Mahler
Symphony No.6 in A minor
London Symphony Orchestra
Mariss Jansons
Reviewed by: Colin Anderson
Reviewed: 28 November, 2002
Venue: Barbican Hall, London
There was much to admire in this (second) performance – the confident playing, Mariss Jansons’s non-histrionic view, the diligent preparation and the committed realisation. However, the four movements didn’t gel. Mahler’s return to ’classical’ symphonic design is a framework for one of his most personal works, one that essays a ’no way out’ scenario as starkly as any major work of similar persuasion. This full-circle symphony – ending as it begun, in A minor – needs a tragic import from the very opening. This Jansons failed to find. The tempo was too fast, crucially, and throughout this opening movement there was little sense of struggle, of overcoming the elements. While Jansons unfolded the three-part exposition with clarity, and duly repeated it (as Mahler requests, to really emphasise his traditional scheme), various episodes arrived with too little identification. When we reached the off-stage cowbells episode (curiously non-atmospheric here), there was nothing to suggest ’far away’ aspiration. Thus the coda, with its emotional lift, which Jansons essayed vividly, brought scarcely any reason for such triumph.

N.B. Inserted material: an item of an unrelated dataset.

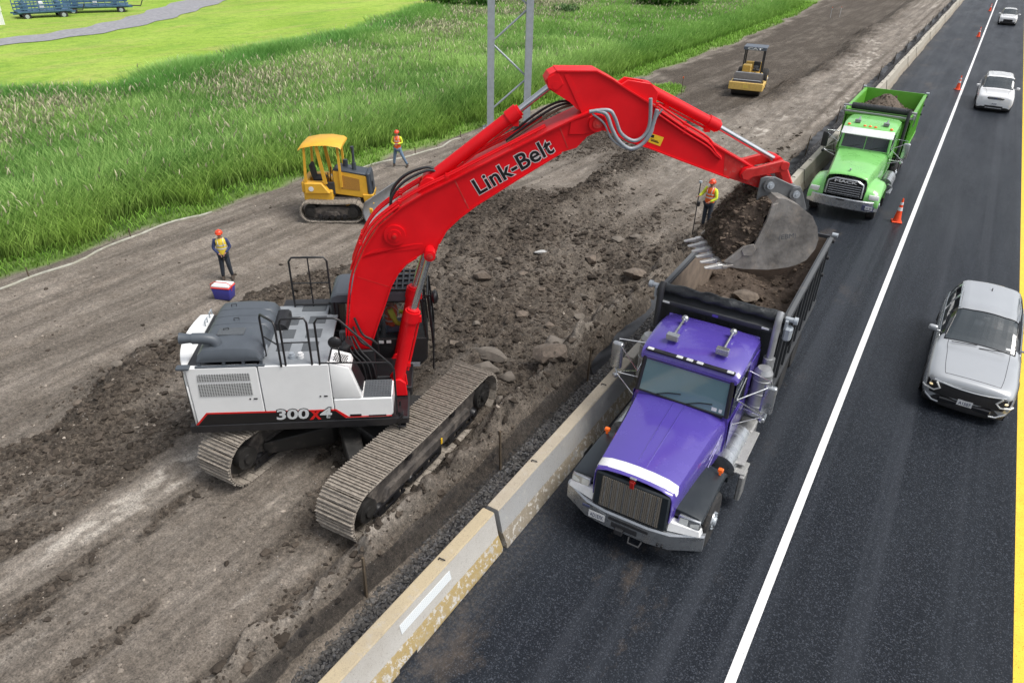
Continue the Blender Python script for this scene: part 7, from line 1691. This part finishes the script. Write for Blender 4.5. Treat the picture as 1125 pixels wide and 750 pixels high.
# silver crossover beside the yellow line
t, c, h, w = suv((2.0, 17.25, 0), 'silver crossover passing between the white and yellow lines', M_SILVER, 4.95, .965, 1.68, R(-.6))
P = tp(t)
k = MB(); SS = []
for x, y, z in ((-.80, .07, 0), (-.74, .02, 0), (-.60, .00, -.01), (-.3, -.045, -.015), (0, -.06, -.018), (.3, -.045, -.015), (.60, .00, -.01), (.74, .02, 0), (.80, .07, 0)): SS.append([V((x, y - .03, .46 + z)), V((x, y - .045, .60 + z)), V((x * 1.0, y - .02, .75 + z)), V((x, y + .06, .75 + z)), V((x, y + .06, .46 + z))])
k.loft(SS); P(k, 'grille', mat('honeycomb_grille', (.02, .02, .022), .35, var=.5, scale=60, bump=1, bscale=70))
k = MB(); k.tube(spline([(-.74, .02, .79), (-.45, -.035, .765), (-.2, -.065, .755), (0, -.075, .755), (.2, -.065, .755), (.45, -.035, .765), (.74, .02, .79)], 4), .02, 8); P(k, 'chrome_strip', M_CHROME, 60)
k = MB(); k.tube(spline([(-.70, .10, .50), (-.45, .0, .53), (-.25, -.05, .47), (.25, -.05, .47), (.45, .0, .53), (.70, .10, .50)], 5), .035, 8); P(k, 'bumper_bar', M_SILVER, 60)
k = MB(); k.loft([[V((x, y, .20)), V((x, y - .02, .30)), V((x, y, .43)), V((x * .96, y + .12, .43)), V((x * .96, y + .12, .2))] for x, y in ((-.88, .26), (-.80, .06), (-.5, -.05), (0, -.09), (.5, -.05), (.80, .06), (.88, .26))]); P(k, 'lower_cladding', M_BLACKP, 50)
k = MB()
k.box((0, -.03, .36), (1.1, .12, .14), bev=.03); P(k, 'lower_intake', M_GLOSSB)
for s in (-1, 1):
    k = MB(); k.hexa([(s * .62, -.03, .60), (s * .86, .04, .56), (s * .93, .28, .62), (s * .72, .20, .66)], [(s * .62, -.01, .74), (s * .86, .06, .76), (s * .92, .32, .82), (s * .72, .22, .86)], bev=.02); hl = P(k, 'headlight', M_GLOSSB)
    k = MB(); k.box((s * .77, .005, .66), (.09, .05, .05), (0, 0, s * R(18)), bev=.02); k.build('lamp', M_WARM, hl)
    k = MB(); k.tube([(s * .68, -.03, .77), (s * .58, -.05, .64), (s * .68, -.03, .545), (s * .88, .04, .555), (s * .93, .12, .57)], .022, 8); k.build('running_light', M_LIGHT, hl, 60)
    k = MB(); k.tube([(s * .52, -.07, .28), (s * .66, -.04, .28), (s * .82, .05, .36), (s * .87, .14, .46)], .028, 8); P(k, 'fog_lamp_trim', M_STEEL, 60)
    k = MB(); k.tube([(s * .66, 2.55, 1.63), (s * .675, 3.2, 1.67), (s * .65, 4.05, 1.62)], .018, 8); P(k, 'roof_rail', M_STEEL, 60)
    k = MB(); k.box((s * .937, 2.6, .34), (.03, 2.0, .16), bev=.012); P(k, 'side_cladding', M_BLACKP)
    for y in (2.25, 3.2): k = MB(); k.box((s * .936, y, .86), (.025, .2, .03), bev=.008); P(k, 'door_handle', M_STEEL)
plate(t, 0, -.095, .44, 'A1507', w=.31, h=.15)
k = MB(); k.hexa([(-.02, 3.95, 1.64), (.02, 3.95, 1.64), (.02, 4.12, 1.62), (-.02, 4.12, 1.62)], [(-.005, 4.05, 1.73), (.005, 4.05, 1.73), (.005, 4.12, 1.72), (-.005, 4.12, 1.72)]); P(k, 'roof_fin', M_BLACKP)
k = MB(); k.box((0, 2.52, 1.50), (.14, .05, .07), bev=.01); P(k, 'rear_view_mirror', M_PLATE)
k = MB(); k.box((.60, 1.82, 1.155), (.10, .06, .006), (R(28), 0, 0)); P(k, 'window_sticker', M_PLATE)
for x0, x1 in ((-.6, -.05), (.0, .58)):
    k = MB(); k.tube([(x0, 1.60, 1.10), (x1, 1.66, 1.14)], .010, 6); P(k, 'wiper', M_BLK, 60)
def seated(loc, label, rz=R(-90), shirt=None):
    return person(loc, rz, label, dict(pel=(0, 0, .92), sp=(-.05, 0, 1.10), ch=(-.10, 0, 1.26), nk=(-.12, 0, 1.38), hd=(-.10, 0, 1.49), sL=(-.09, .18, 1.33), sR=(-.09, -.18, 1.33), hL=(.02, .10, .90), kL=(.38, .14, .92), aL=(.66, .14, .66), hR=(.02, -.10, .90), kR=(.38, -.14, .92), aR=(.66, -.14, .66), eL=(.10, .25, 1.12), wL=(.34, .14, 1.12), eR=(.10, -.25, 1.12), wR=(.34, -.14, 1.12)), shirt or M_SHIRT, M_PANT, None, None)
seated((1.97 + .38, 17.35 + 3.02, -.30), 'driver in a grey shirt at the wheel of the silver crossover')
# white three-row car
t, c, h, w = suv((1.51, 54.75, 0), 'white boxy car with a dark rounded grille, nearer of the two white cars', M_CARWH, 5.05, 1.0, 1.78, R(1.5), 'b'); P = tp(t)
k = MB(); k.prism([(-.40, .76), (-.48, .83), (-.42, .90), (.42, .90), (.48, .83), (.40, .76)], 'y', -.03, .08, bev=.02); g = P(k, 'grille', M_GLOSSB)
for z in (.79, .83, .87): k = MB(); k.box((0, -.035, z), (.80, .02, .012)); k.build('bar', M_ALU, g)
k = MB(); k.ball((0, -.05, .83), .05, 12, sq=(1.5, .3, .6)); k.build('oval_badge', M_NAVY, g)
k = MB(); k.box((0, .0, .34), (1.0, .1, .12), bev=.03); P(k, 'lower_intake', M_GLOSSB); k = MB(); k.box((0, -.035, .26), (.9, .04, .05), bev=.01); P(k, 'skid_trim', M_STEEL)
plate(t, 0, -.06, .52, 'F20', w=.3, h=.14)
for s in (-1, 1):
    k = MB(); k.hexa([(s * .66, .02, .70), (s * .90, .16, .70), (s * .93, .40, .74), (s * .70, .16, .74)], [(s * .66, .04, .86), (s * .90, .18, .86), (s * .93, .42, .88), (s * .70, .18, .90)], bev=.02); P(k, 'headlight', M_GLOSSB)
    k = MB(); k.box((s * .80, .075, .80), (.14, .03, .06), (0, 0, s * R(30)), bev=.01); P(k, 'lamp', M_CLEAR)
    k = MB(); k.box((s * .78, .06, .44), (.20, .06, .12), bev=.02); P(k, 'fog_lamp', M_GLOSSB)
    k = MB(); k.tube([(s * .74, 2.7, 1.75), (s * .74, 4.5, 1.74)], .02, 8); P(k, 'roof_rail', M_BLACKP, 60)
for i in range(7): k = MB(); k.box((0, 2.9 + i * .2, 1.80), (1.1, .05, .02), bev=.006); P(k, 'roof_rib', M_CARWH)
seated((1.51 + .40, 54.75 + 3.0, -.22), 'driver in a grey shirt in the nearer white car')
# farthest white car
t, c, h, w = suv((1.40, 108.3, 0), 'small white car with a black lower bumper at the top right of the road', M_CARWH, 4.5, .92, 1.62, R(1), 'a'); P = tp(t)
k = MB(); k.box((0, .02, .52), (1.0, .12, .30), bev=.05); P(k, 'grille', M_GLOSSB); k = MB(); k.box((0, .03, .30), (1.5, .16, .22), bev=.05); P(k, 'lower_intake', M_BLACKP)
for s in (-1, 1):
    k = MB(); k.box((s * .72, .13, .68), (.30, .14, .12), (0, 0, s * R(30)), bev=.03); P(k, 'headlight', M_GLOSSB)
seated((1.40 + .38, 108.3 + 2.9, -.32), 'driver in a grey shirt in the farther white car')
# ------------------------------------------------------------------ bulldozer
M_DYEL = mat('worn_yellow_paint', (.72, .40, .035), .5, var=.12, scale=3, dirt=.26, dirtcol=(.34, .25, .15), dscale=5)
M_DGREY = mat('dark_grey_shroud', (.045, .055, .07), .5, var=.15, dirt=.2)
M_BLADE = mat('worn_blade_steel', (.24, .25, .265), .5, .4, var=.2, scale=3, dirt=.35, dirtcol=(.24, .21, .18))
dz = thing('bulldozer', 'small yellow tracked bulldozer with open canopy working between reeds and red boom', 'bulldozer', (-21.05, 20.35, hz(-20.6, 20.5)), R(34)); P = tp(dz)
ch0 = thing('tmp', 'x', 'x')
def dtrack(cx, side):
    tr = track(ch0, 'track', cx, L_=2.45, Hh=.86, w=.46, pitch=.14, detail=False, side=side)
    for o_ in [tr]: o_.parent = dz; o_.matrix_local = Matrix.Rotation(R(-90), 4, 'Z')
# tracks are laid along local y, turn them so the machine drives along +x
dtrack(-.86, -1); dtrack(.86, 1)
bpy.data.objects.remove(ch0)
k = MB(); k.box((.1, 0, .62), (2.0, 1.1, .45), bev=.05); P(k, 'undercarriage', M_TFRM)
k = MB(); k.box((-.55, 0, 1.0), (1.15, 1.35, .42), bev=.04); k.hexa([(-1.05, -.78, 1.12), (-.05, -.78, 1.12), (-.05, -.42, 1.12), (-1.05, -.42, 1.12)], [(-1.05, -.78, 1.55), (-.35, -.78, 1.55), (-.35, -.42, 1.55), (-1.05, -.42, 1.55)], bev=.03); k.hexa([(-1.05, .42, 1.12), (-.05, .42, 1.12), (-.05, .78, 1.12), (-1.05, .78, 1.12)], [(-1.05, .42, 1.55), (-.35, .42, 1.55), (-.35, .78, 1.55), (-1.05, .78, 1.55)], bev=.03); k.box((-1.05, 0, 1.35), (.25, 1.4, .45), bev=.04); P(k, 'body', M_DYEL)
k = MB(); k.cyl((-.78, -.79, 1.32), (-.78, -.80, 1.32), .10, n=18); P(k, 'round_decal', M_PLATE)
k = MB(); k.prism([(.05, 1.0), (1.40, .80), (1.42, 1.72), (.35, 1.98), (.05, 1.95)], 'y', -.42, .42, bev=.03); P(k, 'engine_cover', M_DYEL)
k = MB(); k.prism([(.10, 1.96), (1.38, 1.76), (1.36, 1.84), (.15, 2.04)], 'y', -.43, .43, bev=.02); P(k, 'engine_hood', M_DGREY)
for s in (-1, 1):
    k = MB(); k.prism([(.35, 1.22), (1.1, 1.14), (1.1, 1.62), (.40, 1.78)], 'y', s * .423, s * .432); P(k, 'side_screen', screenmat('rusty_screen', (.55, .28, .04), (26, 26), .4, .7, axes='XZ', see=False, back=(.10, .04, .02)))
k = MB(); k.box((1.48, 0, 1.35), (.16, .92, 1.05), (0, R(-4), 0), bev=.05); k.box((1.57, 0, 1.35), (.02, .7, .85), (0, R(-4), 0)); P(k, 'radiator_guard', M_DGREY)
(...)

Jansons is surely right to place the slow movement second; it now seems after decades of debate that this is what the composer wanted. It’s long been my preference. Yet here, ironically, the pounding of the ’Scherzo’ would have been welcome to emphasise what was underplayed in the opening movement. The slow one was perfectly paced and enjoyed superfine string balances and no lack of frisson when Mahler develops tranquillity to opulence. Yet, such intensification only really means something if the first movement has (seemingly) vanquished the foe. Returning to earth with the ’Scherzo’, Jansons dealt adroitly, and with vivid characterisation, with its ’games’, yet the spiralling downwards to renewed acquaintance with disaster went for very little.
Ideally, if the ’Scherzo’ is third, then the huge ’Finale’ should crash in attacca. A big tuning-up session here, however practical, really lost the plot. But, then, if you’re going to emphasise the classicism of Mahler 6, what’s the point of the extended last movement, which brings the ’hero’ (Mahler’s term) crashing to defeat? No point at all, really, for although the hammer blows (just the two, Jansons goes with the superstitious Mahler and leaves the third one out) were superb both timbrally and in impact, there was no aftermath: the LSO just carried on as if nothing had happened; no shock waves, no terror.
While one can appreciate Jansons’s directness – working wonders, for example, with the false redemption before the third (or not) stroke – such a course fails to reveal the psychological aspects of this symphony: side-step the crucial moments and this symphony doesn’t add up, which is what happened here despite the magnificence of the occasion. In short, Jansons took the LSO all the way in mastering the text but not the sub-text.